Post by xenphor » 11 Dec 2018, 23:27

Well back in the day I only had a voodoo 2 card and don't remember noticing any screen tearing. Then I finally got an Nvidia Riva TnT because it was supposedly better with support for 32bit color and higher resolutions, but the first thing I remember was playing quake 2 and getting screen tearing; I had no idea what was going on. I'm not even sure if I could've searched the internet for it properly because there wasn't google to help guide your search results to the actual problem. I think later I finally knew what vsync was supposed to do but everyone always said to leave it off because it hurt performance.

I'm not sure how the nvidia drivers for the tnt card progressed or if it ever got driver level vsync options or not. Apparently the voodoo cards did at some point but as I said, I either didn't notice it with the voodoo card, or it had it forced by default like you said. I also had an s3 savage 2000 card for awhile but that had way more issues than vsync. I believe I ended up still using the voodoo2 for most games even though the image quality and performance was worse because gameplay in motion felt more fluid.

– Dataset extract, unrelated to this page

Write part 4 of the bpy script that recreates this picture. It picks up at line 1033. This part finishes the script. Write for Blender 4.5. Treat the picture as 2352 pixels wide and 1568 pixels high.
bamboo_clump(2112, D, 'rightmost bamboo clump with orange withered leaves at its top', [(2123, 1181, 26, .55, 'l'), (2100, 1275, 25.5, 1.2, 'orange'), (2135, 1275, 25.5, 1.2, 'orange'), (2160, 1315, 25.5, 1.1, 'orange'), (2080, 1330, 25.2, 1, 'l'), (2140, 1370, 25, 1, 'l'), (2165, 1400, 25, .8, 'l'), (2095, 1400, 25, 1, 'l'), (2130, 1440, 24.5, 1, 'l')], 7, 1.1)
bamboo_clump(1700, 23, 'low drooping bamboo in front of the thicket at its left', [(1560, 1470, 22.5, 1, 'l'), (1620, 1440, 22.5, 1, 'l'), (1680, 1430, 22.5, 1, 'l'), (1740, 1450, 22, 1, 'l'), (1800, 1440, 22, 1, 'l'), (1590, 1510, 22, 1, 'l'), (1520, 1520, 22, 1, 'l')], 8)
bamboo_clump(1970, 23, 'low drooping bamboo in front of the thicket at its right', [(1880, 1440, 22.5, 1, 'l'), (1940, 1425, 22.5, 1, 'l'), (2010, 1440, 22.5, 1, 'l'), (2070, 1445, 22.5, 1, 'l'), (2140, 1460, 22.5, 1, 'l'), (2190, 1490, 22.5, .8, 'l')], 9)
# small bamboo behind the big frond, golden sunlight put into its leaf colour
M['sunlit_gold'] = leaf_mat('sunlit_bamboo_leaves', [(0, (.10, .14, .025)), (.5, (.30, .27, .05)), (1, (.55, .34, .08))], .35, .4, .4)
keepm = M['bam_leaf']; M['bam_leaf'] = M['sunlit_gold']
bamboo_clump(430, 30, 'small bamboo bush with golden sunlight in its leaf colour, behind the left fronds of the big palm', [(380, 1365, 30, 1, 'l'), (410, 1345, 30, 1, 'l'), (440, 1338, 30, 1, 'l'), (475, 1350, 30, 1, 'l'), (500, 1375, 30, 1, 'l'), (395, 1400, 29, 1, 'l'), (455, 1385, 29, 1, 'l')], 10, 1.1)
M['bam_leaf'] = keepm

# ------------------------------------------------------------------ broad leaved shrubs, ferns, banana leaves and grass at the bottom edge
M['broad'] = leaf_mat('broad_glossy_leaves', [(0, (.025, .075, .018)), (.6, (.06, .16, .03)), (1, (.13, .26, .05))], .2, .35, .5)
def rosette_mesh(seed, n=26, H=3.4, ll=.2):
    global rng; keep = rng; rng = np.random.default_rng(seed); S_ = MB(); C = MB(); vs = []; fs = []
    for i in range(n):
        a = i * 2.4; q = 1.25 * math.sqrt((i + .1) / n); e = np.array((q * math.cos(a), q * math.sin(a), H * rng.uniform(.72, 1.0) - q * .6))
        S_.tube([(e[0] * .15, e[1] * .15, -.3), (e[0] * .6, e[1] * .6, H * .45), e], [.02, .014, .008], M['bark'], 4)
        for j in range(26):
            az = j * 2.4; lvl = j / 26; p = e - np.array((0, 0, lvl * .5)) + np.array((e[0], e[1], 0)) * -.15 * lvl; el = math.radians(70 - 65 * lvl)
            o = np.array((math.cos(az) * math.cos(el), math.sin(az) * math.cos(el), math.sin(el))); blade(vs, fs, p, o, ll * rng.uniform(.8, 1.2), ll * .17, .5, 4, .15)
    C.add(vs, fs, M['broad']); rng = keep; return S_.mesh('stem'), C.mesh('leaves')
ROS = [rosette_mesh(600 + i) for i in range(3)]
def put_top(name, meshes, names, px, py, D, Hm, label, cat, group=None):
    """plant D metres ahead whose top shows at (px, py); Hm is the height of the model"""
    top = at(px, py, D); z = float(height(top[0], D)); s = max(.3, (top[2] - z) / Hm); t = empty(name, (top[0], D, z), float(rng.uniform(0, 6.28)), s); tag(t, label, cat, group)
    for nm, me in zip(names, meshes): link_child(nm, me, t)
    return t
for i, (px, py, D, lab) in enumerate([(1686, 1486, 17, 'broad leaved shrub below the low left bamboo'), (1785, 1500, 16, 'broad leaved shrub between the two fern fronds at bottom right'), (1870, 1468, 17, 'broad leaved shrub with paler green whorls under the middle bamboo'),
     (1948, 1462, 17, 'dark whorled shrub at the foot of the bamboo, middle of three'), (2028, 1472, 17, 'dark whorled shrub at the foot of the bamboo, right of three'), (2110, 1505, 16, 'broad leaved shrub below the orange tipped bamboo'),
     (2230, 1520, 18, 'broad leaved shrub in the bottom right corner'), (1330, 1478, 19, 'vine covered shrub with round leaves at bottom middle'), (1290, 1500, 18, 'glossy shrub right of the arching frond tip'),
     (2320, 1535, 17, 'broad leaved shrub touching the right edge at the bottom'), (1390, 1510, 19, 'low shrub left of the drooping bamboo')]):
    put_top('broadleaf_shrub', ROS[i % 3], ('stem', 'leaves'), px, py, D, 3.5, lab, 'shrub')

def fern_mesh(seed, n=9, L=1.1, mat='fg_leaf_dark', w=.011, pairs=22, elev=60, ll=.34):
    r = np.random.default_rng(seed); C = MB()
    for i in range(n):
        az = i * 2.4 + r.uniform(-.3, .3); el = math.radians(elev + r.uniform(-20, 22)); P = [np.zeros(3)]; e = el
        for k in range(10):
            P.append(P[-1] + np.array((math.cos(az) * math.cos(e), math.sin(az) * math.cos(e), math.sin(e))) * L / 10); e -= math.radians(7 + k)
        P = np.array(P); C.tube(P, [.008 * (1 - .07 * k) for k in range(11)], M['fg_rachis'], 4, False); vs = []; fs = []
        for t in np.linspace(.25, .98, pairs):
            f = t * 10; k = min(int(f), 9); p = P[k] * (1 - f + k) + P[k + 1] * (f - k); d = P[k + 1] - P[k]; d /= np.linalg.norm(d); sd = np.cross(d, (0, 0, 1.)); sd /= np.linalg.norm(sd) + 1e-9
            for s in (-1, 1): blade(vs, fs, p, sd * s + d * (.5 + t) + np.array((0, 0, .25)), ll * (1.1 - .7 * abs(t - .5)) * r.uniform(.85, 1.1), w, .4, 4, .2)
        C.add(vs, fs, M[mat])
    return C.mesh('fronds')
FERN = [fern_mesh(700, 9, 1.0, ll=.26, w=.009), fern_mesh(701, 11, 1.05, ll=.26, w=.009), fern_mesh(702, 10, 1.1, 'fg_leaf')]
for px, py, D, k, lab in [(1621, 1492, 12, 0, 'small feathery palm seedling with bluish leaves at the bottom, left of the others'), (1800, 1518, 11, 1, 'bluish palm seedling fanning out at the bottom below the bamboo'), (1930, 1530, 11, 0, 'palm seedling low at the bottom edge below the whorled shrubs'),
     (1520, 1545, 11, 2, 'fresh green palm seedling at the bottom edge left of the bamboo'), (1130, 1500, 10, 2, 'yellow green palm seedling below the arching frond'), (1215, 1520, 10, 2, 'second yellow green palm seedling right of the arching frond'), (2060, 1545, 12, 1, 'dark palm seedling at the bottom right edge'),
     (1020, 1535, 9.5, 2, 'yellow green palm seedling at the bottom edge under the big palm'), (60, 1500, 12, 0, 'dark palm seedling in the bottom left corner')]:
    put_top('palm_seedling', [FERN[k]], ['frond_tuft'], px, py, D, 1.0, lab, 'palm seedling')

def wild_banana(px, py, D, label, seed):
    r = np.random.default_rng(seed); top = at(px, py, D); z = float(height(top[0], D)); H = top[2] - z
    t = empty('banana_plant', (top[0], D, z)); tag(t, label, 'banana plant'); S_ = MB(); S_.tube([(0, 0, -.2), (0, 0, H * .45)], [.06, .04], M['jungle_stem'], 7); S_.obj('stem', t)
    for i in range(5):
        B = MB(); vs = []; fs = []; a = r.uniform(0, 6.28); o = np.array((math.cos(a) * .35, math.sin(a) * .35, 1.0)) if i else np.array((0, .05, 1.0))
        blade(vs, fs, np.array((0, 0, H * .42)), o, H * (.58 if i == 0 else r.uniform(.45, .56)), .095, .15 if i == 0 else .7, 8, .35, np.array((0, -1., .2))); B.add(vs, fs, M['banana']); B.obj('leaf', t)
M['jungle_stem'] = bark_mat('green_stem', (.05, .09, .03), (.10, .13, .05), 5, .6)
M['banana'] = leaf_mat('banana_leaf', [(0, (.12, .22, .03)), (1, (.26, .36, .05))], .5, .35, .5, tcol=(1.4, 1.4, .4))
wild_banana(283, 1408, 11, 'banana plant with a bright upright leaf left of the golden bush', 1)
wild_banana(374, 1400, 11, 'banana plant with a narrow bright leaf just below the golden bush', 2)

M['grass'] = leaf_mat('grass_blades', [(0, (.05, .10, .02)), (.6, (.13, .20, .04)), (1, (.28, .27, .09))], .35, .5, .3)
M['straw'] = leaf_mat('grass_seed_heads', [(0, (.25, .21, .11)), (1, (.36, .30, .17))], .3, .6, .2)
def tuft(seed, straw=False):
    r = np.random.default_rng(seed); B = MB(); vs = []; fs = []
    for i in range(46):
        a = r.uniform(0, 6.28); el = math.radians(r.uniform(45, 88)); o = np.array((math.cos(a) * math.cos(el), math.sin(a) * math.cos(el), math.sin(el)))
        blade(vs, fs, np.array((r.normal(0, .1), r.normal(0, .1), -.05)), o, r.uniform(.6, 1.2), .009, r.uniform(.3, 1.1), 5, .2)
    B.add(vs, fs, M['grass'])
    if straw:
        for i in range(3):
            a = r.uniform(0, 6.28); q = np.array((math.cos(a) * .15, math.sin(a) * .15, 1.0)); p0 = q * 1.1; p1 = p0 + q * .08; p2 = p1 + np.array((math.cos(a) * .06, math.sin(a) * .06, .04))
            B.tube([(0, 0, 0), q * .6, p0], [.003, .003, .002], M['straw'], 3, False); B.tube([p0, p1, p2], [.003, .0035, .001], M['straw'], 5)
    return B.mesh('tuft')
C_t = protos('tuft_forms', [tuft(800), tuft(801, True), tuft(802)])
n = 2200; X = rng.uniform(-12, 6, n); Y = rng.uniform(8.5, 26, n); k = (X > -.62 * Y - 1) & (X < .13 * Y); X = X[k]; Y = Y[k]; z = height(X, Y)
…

On my retro machine I have the luxury of using specific known driver versions and overpowered hardware, so I have a geforce 4 ti 4800se and a pentium dual core e5800. However, even with this hardware combo that is supposedly one of the best for Windows 98, it is very hard to achieve a completely locked vsync'd 60 fps in all games, because the driver vsync doesn't really work properly, at least for direct3d, and many games' own vsync is weird, like Need for Speed III/IV/Porsche Unleashed that run at some weird refresh rate and stutter a lot.

So my dream of playing old games and eliminating the tearing and stuttering I encountered on real hardware of the era (or newer) seems to be a lost cause. I suppose using PCem with gsync could approximate a best case scenario but kind of defeats the purpose.